Explain why high-boiling fractions such as atmospheric residue are distilled under vacuum at comparatively low temperatures: at elevated temperatures, which undesired phenomenon tends to predominate?

Difficulty: Easy

Correct Answer: Thermal cracking

Explanation:


Introduction / Context:
Very heavy crude fractions cannot be distilled at atmospheric pressure without exposing them to extreme temperatures. Refiners employ vacuum distillation to lower boiling points and protect product quality and equipment.

Given Data / Assumptions:

  • Feed: atmospheric residue/high-boiling components.
  • Objective: separate into vacuum gas oils and residue safely.
  • Concern: avoid thermal degradation at high temperatures.


Concept / Approach:
At sufficiently high temperatures and residence times, large hydrocarbon molecules undergo thermal cracking, producing lighter gases and coke precursors. Vacuum operation reduces required temperatures, limiting the rate of these reactions and preserving desired yields and properties.

Step-by-Step Solution:

1) Recognize heavy fractions need high T to vaporize at 1 atm.2) High T promotes bond scission → thermal cracking and subsequent coke formation.3) Apply vacuum to depress boiling points and minimize cracking.
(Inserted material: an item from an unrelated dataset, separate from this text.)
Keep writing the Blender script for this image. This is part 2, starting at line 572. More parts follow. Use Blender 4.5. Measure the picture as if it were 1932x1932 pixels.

Verification / Alternative check:
Process design literature states vacuum distillation is chosen to avoid thermal cracking that would occur at atmospheric pressures for these boiling ranges.


Why Other Options Are Wrong:

Gum formation/discoloration: minor compared with fundamental cracking kinetics.Coking: often a consequence of severe thermal cracking; the primary initiating phenomenon is thermal cracking itself.


Common Pitfalls:
Using “coking” as the primary reason; while coke is a severe outcome, the underlying driver is thermal cracking which vacuum aims to suppress.